The completion of the merger is subject to, inter alia, approval by 66.67% shareholders of Aker BP and shareholders of Lundin Energy at their respective general meetings, which are currently expected to be summoned no later than February 28, 2022, as well as approval from relevant authorities. Merger is subject to all necessary regulatory, governmental or similar clearances, approvals and decisions (including from competition authorities, securities laws authorities and from the Norwegian Ministry of Petroleum and Energy and the Norwegian Ministry of Finance). The boards of Aker BP and Lundin Energy believe that the Merger is to the benefit of each respective company and its shareholders. Both boards consider the exchange ratio to be reasonable and unanimously recommend their respective shareholders to approve the Merger. Aker Capital AS and BP Exploration Operating Company Ltd, together representing 65% of the capital and votes in Aker BP, and Nemesia s.a.r.l., representing 33.4% of the capital and votes in Lundin Energy, support the Merger and have undertaken to vote to approve the Merger at the respective companies' general meetings. Completion of the Merger will not be subject to any financing condition. The general meeting approved the merger plan for the merger of Aker BP ASA and Lundin Energy and the corresponding share capital increase in connection with the merger. As of May 2, 2022, Aker BP announced that it has now received all necessary approvals from the Norwegian Ministry of Petroleum and Energy, the Norwegian Ministry of Finance, and the Norwegian Competition Authority, for the completion of the contemplated merger between Aker BP and Lundin Energy's E&P business. As of March 7, 2022, the deal is expected to close in June 2022. As of May 3, 2022, the transaction is expected to complete by mid-year 2022. As of June 8, 2022, Swedish Companies Registration Office has in accordance with chapter 23, section 46 of the Swedish Companies Act issued its certificate confirming that the part of the Merger that is governed by Swedish law has taken place in the prescribed manner. The Merger is expected to be completed on 30 June 2022 by final registration in the Norwegian Register of Business Enterprises.

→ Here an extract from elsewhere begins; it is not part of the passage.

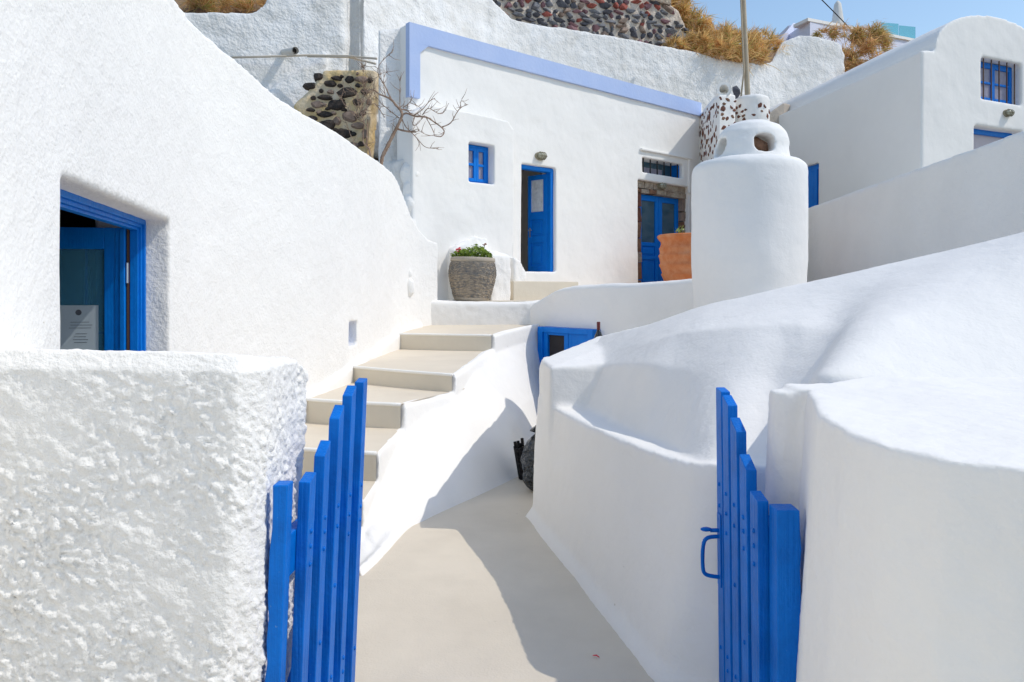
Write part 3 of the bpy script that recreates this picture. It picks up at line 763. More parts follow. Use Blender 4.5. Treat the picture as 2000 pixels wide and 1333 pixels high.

Merger is expected to be fully implemented in the end of the second quarter of 2022 or in the beginning of the third quarter of 2022. The proposed combination has strategic, and value accretive benefits and the Combined Company will be characterized by increased scale, world-class quality, and high returns, which includes, credit accretive through enhanced balance sheet resilience and increased scale. Skandinaviska Enskilda Banken AB (publ) (OM:SEB A) acted as financial advisor and Advokatfirmaet BAHR AS and Hannes Snellman Attorneys Ltd acted as legal advisors to Aker BP ASA. Barclays PLC (LSE:BARC) acted as legal advisor and Carl Westerberg and Pär Johansson of Gernandt & Danielsson Advokatbyrå KB and Advokatfirmaet Schjødt As acted as legal advisors to Lundin Energy AB. Morgan Stanley acted as financial advisor to BP Exploration Operating Company.